Scripts that build scenes:
>>>

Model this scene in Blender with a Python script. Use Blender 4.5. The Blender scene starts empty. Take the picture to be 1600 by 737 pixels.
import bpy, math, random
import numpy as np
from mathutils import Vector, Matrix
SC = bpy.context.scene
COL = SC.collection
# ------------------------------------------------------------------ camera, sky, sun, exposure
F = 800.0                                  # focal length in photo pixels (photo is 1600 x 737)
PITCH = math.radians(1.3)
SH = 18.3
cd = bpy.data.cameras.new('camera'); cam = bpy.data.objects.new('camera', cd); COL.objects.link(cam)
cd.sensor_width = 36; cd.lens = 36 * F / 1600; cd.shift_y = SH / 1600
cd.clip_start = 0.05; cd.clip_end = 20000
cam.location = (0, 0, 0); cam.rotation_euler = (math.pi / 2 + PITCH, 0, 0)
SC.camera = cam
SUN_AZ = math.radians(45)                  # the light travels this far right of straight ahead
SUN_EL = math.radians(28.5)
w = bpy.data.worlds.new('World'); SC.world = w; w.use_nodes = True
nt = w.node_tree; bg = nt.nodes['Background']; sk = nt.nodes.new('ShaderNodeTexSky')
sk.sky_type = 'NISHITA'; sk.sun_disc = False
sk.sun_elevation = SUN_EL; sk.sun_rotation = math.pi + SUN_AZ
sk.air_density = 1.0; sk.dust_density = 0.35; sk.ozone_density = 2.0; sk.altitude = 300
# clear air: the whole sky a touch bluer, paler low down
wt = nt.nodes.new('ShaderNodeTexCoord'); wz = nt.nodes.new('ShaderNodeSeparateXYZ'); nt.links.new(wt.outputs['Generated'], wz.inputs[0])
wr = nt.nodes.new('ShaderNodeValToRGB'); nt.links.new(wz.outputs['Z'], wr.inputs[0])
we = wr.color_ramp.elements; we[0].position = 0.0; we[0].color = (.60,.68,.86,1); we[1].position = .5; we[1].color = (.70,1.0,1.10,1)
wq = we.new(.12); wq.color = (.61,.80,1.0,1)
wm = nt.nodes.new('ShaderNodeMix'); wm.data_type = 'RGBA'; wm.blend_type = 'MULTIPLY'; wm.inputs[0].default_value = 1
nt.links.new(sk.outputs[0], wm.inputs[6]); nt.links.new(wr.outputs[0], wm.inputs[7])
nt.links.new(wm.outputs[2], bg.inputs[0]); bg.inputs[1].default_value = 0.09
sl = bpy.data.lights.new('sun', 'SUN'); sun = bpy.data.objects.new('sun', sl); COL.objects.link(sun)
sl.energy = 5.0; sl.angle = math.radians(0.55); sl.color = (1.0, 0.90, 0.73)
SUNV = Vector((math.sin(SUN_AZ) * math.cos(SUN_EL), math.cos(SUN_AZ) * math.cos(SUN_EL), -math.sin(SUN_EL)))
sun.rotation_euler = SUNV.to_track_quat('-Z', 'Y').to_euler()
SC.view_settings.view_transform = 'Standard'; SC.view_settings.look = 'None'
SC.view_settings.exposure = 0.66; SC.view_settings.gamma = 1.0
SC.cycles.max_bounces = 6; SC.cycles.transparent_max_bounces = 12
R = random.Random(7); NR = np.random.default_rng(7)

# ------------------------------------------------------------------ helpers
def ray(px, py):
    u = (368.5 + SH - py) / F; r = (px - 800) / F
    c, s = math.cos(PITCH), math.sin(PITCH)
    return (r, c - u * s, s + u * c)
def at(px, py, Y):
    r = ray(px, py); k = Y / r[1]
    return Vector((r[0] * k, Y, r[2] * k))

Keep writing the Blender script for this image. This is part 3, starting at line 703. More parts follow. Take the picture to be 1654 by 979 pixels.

<<<

REQUIRED TASK — Retype the whole listing above exactly.

WRITTEN ANSWER —
Model this scene in Blender with a Python script. Use Blender 4.5. The Blender scene starts empty. Take the picture to be 1600 by 737 pixels.
import bpy, math, random
import numpy as np
from mathutils import Vector, Matrix
SC = bpy.context.scene
COL = SC.collection
# ------------------------------------------------------------------ camera, sky, sun, exposure
F = 800.0                                  # focal length in photo pixels (photo is 1600 x 737)
PITCH = math.radians(1.3)
SH = 18.3
cd = bpy.data.cameras.new('camera'); cam = bpy.data.objects.new('camera', cd); COL.objects.link(cam)
cd.sensor_width = 36; cd.lens = 36 * F / 1600; cd.shift_y = SH / 1600
cd.clip_start = 0.05; cd.clip_end = 20000
cam.location = (0, 0, 0); cam.rotation_euler = (math.pi / 2 + PITCH, 0, 0)
SC.camera = cam
SUN_AZ = math.radians(45)                  # the light travels this far right of straight ahead
SUN_EL = math.radians(28.5)
w = bpy.data.worlds.new('World'); SC.world = w; w.use_nodes = True
nt = w.node_tree; bg = nt.nodes['Background']; sk = nt.nodes.new('ShaderNodeTexSky')
sk.sky_type = 'NISHITA'; sk.sun_disc = False
sk.sun_elevation = SUN_EL; sk.sun_rotation = math.pi + SUN_AZ
sk.air_density = 1.0; sk.dust_density = 0.35; sk.ozone_density = 2.0; sk.altitude = 300
# clear air: the whole sky a touch bluer, paler low down
wt = nt.nodes.new('ShaderNodeTexCoord'); wz = nt.nodes.new('ShaderNodeSeparateXYZ'); nt.links.new(wt.outputs['Generated'], wz.inputs[0])
wr = nt.nodes.new('ShaderNodeValToRGB'); nt.links.new(wz.outputs['Z'], wr.inputs[0])
we = wr.color_ramp.elements; we[0].position = 0.0; we[0].color = (.60,.68,.86,1); we[1].position = .5; we[1].color = (.70,1.0,1.10,1)
wq = we.new(.12); wq.color = (.61,.80,1.0,1)
wm = nt.nodes.new('ShaderNodeMix'); wm.data_type = 'RGBA'; wm.blend_type = 'MULTIPLY'; wm.inputs[0].default_value = 1
nt.links.new(sk.outputs[0], wm.inputs[6]); nt.links.new(wr.outputs[0], wm.inputs[7])
nt.links.new(wm.outputs[2], bg.inputs[0]); bg.inputs[1].default_value = 0.09
sl = bpy.data.lights.new('sun', 'SUN'); sun = bpy.data.objects.new('sun', sl); COL.objects.link(sun)
sl.energy = 5.0; sl.angle = math.radians(0.55); sl.color = (1.0, 0.90, 0.73)
SUNV = Vector((math.sin(SUN_AZ) * math.cos(SUN_EL), math.cos(SUN_AZ) * math.cos(SUN_EL), -math.sin(SUN_EL)))
sun.rotation_euler = SUNV.to_track_quat('-Z', 'Y').to_euler()
SC.view_settings.view_transform = 'Standard'; SC.view_settings.look = 'None'
SC.view_settings.exposure = 0.66; SC.view_settings.gamma = 1.0
SC.cycles.max_bounces = 6; SC.cycles.transparent_max_bounces = 12
R = random.Random(7); NR = np.random.default_rng(7)

# ------------------------------------------------------------------ helpers
def ray(px, py):
    u = (368.5 + SH - py) / F; r = (px - 800) / F
    c, s = math.cos(PITCH), math.sin(PITCH)
    return (r, c - u * s, s + u * c)
def at(px, py, Y):
    r = ray(px, py); k = Y / r[1]
    return Vector((r[0] * k, Y, r[2] * k))

Keep writing the Blender script for this image. This is part 3, starting at line 703. More parts follow. Take the picture to be 1654 by 979 pixels.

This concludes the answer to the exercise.